I've always been fascinated by Michael Porter's 1996 classic Harvard Business Review article 'What is Strategy?' However, it's in need of a refresh given todays fast-paced tech innovation and shift to the digital economy. So, I've decided to break down the article into digestible parts, adapt them to the digital age, and hopefully provide readers with some strategic insights and guidance. Part 1 of my adaptation focuses on operational effectiveness and creating a sustainable strategic advantage. Here you go…
What is Strategy? Part 1: Operational Effectiveness
Operational effectiveness is not strategy.
What does this mean? It means although you do something well, this doesn’t signify it’s strategically impactful for your business. You can offer a high-quality product or service, reduce inefficiencies in your business, and be more productive, but those things won’t necessarily translate into driving more revenue or providing you with a sustainable competitive advantage in the marketplace. Businesses need both operational efficiency and strategy to create advantage and “superior performance.” As Michael Porter, founder of the modern strategy field and one of the world’s most influential thinkers on management and competitiveness, notes,
“A company can outperform rivals only if it can establish a difference that it can preserve. It must deliver greater value to customers or create comparable value at lower cost, or do both. Operational effectiveness means performing similar activities better than rivals perform them…In contrast, strategic positioning means performing different activities from rivals’ or performing similar activities in different ways.”
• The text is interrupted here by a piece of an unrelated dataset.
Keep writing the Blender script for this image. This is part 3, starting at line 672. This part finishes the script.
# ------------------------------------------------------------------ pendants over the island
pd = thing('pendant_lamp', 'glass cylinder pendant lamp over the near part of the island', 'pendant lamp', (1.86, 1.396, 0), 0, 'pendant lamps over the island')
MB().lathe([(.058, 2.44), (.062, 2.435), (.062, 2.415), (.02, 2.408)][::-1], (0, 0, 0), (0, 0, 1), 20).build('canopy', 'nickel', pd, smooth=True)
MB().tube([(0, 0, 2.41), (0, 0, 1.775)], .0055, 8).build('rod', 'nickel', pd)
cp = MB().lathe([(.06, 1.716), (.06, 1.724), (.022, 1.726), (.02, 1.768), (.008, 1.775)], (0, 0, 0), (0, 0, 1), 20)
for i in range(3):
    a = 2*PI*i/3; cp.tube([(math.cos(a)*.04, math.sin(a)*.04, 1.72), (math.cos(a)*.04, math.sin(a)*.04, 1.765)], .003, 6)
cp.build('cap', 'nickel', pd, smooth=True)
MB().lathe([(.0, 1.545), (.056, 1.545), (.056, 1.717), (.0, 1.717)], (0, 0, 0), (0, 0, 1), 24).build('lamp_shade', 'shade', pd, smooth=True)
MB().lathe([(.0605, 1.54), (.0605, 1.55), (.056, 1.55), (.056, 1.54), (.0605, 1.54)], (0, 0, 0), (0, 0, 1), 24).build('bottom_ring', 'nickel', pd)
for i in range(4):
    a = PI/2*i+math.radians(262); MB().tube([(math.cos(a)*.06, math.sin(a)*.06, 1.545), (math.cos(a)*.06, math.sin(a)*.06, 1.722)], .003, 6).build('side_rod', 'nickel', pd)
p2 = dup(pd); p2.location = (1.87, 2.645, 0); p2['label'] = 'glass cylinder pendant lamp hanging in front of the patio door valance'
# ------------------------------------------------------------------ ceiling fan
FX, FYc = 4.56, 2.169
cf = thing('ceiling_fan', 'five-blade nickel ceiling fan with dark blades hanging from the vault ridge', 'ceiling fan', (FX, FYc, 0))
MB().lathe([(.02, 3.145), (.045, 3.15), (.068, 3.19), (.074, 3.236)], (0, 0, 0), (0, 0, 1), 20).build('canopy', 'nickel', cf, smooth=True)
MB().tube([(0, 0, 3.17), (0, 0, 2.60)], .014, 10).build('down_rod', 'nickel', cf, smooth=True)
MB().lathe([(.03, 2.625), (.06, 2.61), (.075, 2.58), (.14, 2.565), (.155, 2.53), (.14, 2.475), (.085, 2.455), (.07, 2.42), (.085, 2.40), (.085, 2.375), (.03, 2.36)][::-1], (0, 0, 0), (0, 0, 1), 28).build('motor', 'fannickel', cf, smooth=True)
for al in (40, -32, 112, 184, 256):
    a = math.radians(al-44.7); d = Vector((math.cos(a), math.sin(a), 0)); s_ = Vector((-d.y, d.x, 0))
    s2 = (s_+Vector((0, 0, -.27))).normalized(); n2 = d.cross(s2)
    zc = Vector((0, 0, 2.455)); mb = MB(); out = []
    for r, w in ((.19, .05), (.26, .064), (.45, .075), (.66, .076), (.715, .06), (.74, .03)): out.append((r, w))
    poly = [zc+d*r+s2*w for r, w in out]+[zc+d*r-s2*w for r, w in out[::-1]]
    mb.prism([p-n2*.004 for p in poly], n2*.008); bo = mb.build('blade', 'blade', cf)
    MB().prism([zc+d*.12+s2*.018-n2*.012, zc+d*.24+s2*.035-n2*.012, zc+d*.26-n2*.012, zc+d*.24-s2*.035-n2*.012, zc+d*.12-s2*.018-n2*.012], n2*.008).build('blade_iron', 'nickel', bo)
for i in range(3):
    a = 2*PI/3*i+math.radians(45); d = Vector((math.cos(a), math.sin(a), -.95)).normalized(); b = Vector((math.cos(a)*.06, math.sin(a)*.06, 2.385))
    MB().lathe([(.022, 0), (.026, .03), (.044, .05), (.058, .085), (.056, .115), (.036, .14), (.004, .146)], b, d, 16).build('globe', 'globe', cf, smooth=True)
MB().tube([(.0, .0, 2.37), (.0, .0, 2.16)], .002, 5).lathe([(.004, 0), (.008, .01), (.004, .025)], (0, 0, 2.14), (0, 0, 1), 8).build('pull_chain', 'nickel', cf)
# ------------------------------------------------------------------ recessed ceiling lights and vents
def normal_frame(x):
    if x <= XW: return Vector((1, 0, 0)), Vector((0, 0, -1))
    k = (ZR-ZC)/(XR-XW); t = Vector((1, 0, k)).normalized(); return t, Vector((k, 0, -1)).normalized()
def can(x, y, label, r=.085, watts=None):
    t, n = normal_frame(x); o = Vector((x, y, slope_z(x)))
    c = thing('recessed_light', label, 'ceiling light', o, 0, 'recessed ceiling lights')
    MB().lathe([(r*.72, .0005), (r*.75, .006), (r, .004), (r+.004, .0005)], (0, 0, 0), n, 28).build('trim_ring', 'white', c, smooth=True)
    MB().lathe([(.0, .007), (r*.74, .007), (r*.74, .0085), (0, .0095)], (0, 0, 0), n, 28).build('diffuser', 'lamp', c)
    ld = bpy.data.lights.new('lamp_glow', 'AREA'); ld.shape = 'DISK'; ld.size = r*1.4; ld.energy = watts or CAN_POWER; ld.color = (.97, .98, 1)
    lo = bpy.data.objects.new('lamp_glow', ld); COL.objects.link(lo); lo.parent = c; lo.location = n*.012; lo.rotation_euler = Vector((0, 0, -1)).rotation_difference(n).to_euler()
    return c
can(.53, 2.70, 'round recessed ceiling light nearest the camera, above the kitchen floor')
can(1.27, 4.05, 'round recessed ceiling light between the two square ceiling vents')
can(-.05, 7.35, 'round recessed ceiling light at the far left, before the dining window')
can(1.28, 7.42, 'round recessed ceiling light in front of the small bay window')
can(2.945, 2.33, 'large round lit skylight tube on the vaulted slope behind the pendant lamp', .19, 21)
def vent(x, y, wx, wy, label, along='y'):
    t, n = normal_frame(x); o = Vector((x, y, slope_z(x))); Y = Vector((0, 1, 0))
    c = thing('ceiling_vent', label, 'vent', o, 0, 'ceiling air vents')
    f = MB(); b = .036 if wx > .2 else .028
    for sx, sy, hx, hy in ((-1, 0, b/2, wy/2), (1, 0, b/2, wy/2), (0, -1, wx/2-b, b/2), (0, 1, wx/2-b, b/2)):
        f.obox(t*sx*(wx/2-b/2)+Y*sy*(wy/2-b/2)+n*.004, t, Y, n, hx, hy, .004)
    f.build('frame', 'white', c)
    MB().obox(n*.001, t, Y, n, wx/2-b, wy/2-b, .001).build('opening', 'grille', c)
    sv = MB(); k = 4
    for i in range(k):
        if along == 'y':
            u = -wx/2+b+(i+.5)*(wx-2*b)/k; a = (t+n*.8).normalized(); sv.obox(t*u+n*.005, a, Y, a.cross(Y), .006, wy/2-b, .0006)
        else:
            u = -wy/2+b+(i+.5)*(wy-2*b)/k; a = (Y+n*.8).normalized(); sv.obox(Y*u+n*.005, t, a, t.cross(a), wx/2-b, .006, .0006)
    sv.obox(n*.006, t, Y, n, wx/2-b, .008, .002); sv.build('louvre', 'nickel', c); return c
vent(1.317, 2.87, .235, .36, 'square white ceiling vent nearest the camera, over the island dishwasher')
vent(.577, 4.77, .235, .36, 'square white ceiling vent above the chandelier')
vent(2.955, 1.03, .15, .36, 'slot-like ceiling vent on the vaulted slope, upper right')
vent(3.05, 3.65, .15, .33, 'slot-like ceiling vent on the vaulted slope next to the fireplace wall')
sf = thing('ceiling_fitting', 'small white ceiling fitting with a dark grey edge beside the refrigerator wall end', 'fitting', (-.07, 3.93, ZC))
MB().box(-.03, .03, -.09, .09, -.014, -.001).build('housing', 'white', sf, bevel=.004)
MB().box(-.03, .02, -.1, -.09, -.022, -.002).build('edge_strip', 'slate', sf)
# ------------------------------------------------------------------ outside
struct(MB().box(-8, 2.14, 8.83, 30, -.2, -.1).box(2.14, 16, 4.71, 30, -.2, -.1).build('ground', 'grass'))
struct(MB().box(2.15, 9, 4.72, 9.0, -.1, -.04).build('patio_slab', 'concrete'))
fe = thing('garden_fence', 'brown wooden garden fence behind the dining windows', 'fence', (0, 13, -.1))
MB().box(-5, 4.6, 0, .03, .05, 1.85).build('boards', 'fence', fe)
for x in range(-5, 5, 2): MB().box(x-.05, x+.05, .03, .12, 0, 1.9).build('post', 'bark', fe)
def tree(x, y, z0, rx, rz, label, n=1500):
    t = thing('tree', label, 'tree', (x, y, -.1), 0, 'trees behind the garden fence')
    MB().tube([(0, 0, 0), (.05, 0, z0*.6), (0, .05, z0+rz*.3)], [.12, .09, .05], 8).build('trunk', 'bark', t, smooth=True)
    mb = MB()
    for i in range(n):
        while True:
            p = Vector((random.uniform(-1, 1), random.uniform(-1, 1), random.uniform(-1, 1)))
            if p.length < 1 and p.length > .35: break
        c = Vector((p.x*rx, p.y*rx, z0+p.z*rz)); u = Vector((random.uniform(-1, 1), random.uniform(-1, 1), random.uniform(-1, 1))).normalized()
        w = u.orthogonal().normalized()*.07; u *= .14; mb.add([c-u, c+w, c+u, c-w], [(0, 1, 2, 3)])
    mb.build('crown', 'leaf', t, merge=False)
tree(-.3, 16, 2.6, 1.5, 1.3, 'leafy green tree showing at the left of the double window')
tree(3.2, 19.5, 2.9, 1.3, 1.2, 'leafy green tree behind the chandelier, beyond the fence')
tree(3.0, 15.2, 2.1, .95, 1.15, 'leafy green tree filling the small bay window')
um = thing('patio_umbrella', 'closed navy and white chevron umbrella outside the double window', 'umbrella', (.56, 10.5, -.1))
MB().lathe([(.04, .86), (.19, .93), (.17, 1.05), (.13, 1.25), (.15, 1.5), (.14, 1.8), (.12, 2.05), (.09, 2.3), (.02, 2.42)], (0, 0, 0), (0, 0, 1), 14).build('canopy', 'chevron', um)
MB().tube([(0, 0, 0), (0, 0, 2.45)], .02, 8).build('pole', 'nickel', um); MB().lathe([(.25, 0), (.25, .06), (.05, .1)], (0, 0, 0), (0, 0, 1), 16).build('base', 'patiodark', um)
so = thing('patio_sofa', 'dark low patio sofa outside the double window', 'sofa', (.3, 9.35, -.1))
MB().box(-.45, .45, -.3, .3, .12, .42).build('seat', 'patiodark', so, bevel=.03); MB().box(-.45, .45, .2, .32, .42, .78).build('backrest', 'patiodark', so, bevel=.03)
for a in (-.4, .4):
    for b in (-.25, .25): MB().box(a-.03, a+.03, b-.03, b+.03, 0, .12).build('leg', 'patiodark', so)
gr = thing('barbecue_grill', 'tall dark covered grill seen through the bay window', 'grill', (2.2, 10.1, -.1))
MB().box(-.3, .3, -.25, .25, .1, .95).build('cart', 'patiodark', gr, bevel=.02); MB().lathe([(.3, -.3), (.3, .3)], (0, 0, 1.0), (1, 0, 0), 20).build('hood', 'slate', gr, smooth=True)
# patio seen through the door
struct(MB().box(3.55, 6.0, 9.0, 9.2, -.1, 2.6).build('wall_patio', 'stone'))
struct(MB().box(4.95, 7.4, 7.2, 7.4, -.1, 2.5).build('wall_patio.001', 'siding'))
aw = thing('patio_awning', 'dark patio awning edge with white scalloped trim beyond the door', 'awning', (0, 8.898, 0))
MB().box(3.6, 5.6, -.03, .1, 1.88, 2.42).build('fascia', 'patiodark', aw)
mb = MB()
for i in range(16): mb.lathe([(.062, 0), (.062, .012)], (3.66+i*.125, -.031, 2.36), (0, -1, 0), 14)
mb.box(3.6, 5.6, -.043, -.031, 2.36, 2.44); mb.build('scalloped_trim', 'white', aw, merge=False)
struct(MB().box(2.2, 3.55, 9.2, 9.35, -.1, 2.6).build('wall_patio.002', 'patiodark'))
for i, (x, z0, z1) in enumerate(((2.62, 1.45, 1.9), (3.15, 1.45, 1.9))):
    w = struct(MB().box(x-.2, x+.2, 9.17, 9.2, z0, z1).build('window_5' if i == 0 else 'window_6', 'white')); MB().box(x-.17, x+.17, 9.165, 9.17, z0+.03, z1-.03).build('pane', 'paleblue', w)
For example, you could have a library of high-quality, high-level video content for your social media channels that you post every week at the same time and to the same audience; however without an overarching vision of what you’re trying to accomplish or what you’re measuring to determine success, these posts are not necessarily going to help you to strategically grow your business. Simply managing your social media channels is not enough. You must set clear KPI’s, track the data, and adapt accordingly. Your competitors are also probably posting high-quality content to their digital channels, so, what makes your content unique? What additional value can your content provide to audiences? Where are the gaps? How can you leverage your content to build trust, dialogue, brand identity, and engagement?
Adapting to feedback and data and constantly improving your business’s operational effectiveness is imperative to stay ahead of your rivals and generate profitability. However, these tasks get harder everyday as technology allows for all companies to have easy, fast, and cheap access to data tracking and reporting. No longer do large companies have exclusive access to data analytics. This means that competition will get stiffer and response times will need to be faster – raising the overall bar for operational effectiveness. “The more benchmarking companies do, the more they look alike. The more that rivals outsource activities to efficient third parties, often the same ones, the more generic those activities become,” writes Porter in his original What is Strategy? article. In effect, best practices in operational effectiveness can be easily copied and adapted to any business, and as technology accelerates, the barriers that stand in the way of achieving these capabilities are stripped away.
Strategy is all about finding and leveraging your business’s unique points of differentiation and then, clearly and concisely, communicating those points of differentiation to your customers. Strategy is about providing unique value. Strategy is about setting priorities. Strategy is about creating “fit” among your company’s activities that are difficult for competitors to replicate and that reinforce your internal activities – more on these later.
Social media provides both big and small businesses the ability to reach vast numbers of people at an extremely low cost. It’s why Facebook, despite all of the current backlash its receiving, will never go away. (This is a discussion for another time.) However, simply throwing content against the great social media wall to see what sticks is both operationally and strategically reckless. Businesses must create a detailed digital plan that envelopes its short and long-term goals, messaging, KPI’s, and synergies that will flesh out its digital eco-system.
So, the questions you need to answer right now are, What can I do better? and What can I do differently than my rivals?